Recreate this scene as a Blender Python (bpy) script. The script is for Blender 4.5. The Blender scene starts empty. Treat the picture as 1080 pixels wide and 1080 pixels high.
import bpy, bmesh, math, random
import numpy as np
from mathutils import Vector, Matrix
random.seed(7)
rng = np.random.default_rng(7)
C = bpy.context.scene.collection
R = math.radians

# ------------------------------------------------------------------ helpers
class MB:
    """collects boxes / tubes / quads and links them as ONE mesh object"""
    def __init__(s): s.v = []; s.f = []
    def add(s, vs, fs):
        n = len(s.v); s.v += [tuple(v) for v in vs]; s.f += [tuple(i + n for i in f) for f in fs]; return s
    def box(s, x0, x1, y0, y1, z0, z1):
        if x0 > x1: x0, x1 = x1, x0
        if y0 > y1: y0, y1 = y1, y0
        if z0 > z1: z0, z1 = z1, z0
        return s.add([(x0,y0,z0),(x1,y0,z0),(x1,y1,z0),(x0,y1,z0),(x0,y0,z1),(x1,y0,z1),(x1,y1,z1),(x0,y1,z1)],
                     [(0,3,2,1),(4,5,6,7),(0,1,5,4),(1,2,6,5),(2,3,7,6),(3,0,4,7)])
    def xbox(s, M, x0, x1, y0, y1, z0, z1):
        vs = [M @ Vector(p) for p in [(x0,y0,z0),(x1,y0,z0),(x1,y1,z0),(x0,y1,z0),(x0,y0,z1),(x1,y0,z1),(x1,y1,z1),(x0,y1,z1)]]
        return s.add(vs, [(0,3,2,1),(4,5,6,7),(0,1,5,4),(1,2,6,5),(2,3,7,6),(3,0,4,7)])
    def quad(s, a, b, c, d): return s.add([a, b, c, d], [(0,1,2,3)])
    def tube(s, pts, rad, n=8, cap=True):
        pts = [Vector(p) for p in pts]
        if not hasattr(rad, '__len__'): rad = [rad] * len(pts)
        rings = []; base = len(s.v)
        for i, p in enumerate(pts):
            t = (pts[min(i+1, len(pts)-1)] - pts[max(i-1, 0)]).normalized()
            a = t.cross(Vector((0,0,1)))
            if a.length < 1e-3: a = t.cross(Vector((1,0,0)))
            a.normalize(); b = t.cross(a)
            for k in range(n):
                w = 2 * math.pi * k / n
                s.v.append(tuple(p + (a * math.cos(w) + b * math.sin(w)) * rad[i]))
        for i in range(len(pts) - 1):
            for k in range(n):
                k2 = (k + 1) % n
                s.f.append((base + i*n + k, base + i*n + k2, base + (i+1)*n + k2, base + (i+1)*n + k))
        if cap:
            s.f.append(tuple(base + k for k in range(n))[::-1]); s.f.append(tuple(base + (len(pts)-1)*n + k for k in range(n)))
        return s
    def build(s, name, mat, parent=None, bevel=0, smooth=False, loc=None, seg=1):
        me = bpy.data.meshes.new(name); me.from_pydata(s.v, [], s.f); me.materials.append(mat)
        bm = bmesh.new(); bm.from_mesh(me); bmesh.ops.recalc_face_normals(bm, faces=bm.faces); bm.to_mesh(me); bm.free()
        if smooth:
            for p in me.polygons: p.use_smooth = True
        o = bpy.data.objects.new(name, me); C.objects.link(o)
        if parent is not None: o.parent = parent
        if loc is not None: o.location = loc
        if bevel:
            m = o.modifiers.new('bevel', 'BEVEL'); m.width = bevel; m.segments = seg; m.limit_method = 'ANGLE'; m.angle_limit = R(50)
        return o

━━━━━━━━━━

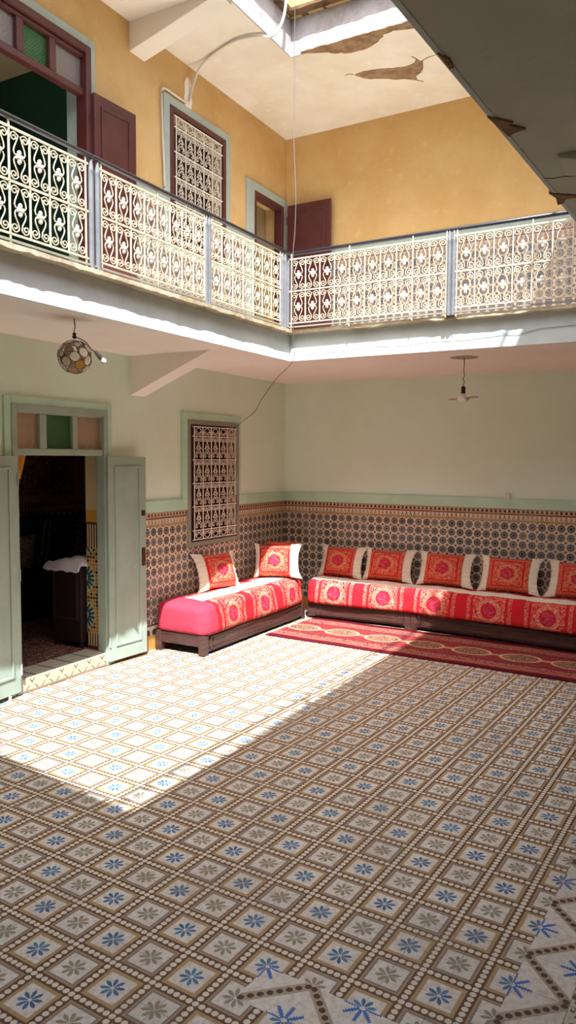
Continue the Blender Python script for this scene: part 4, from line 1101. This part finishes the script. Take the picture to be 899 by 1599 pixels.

━━━━━━━━━━

> **EXERCISE TASK**: Of the entries above, repeat exactly the lines from the line with "Recreate this scene" through the line with "R = math.radians", both of them included.

> **CORRECT RESPONSE**:
Recreate this scene as a Blender Python (bpy) script. The script is for Blender 4.5. The Blender scene starts empty. Treat the picture as 1080 pixels wide and 1080 pixels high.
import bpy, bmesh, math, random
import numpy as np
from mathutils import Vector, Matrix
random.seed(7)
rng = np.random.default_rng(7)
C = bpy.context.scene.collection
R = math.radians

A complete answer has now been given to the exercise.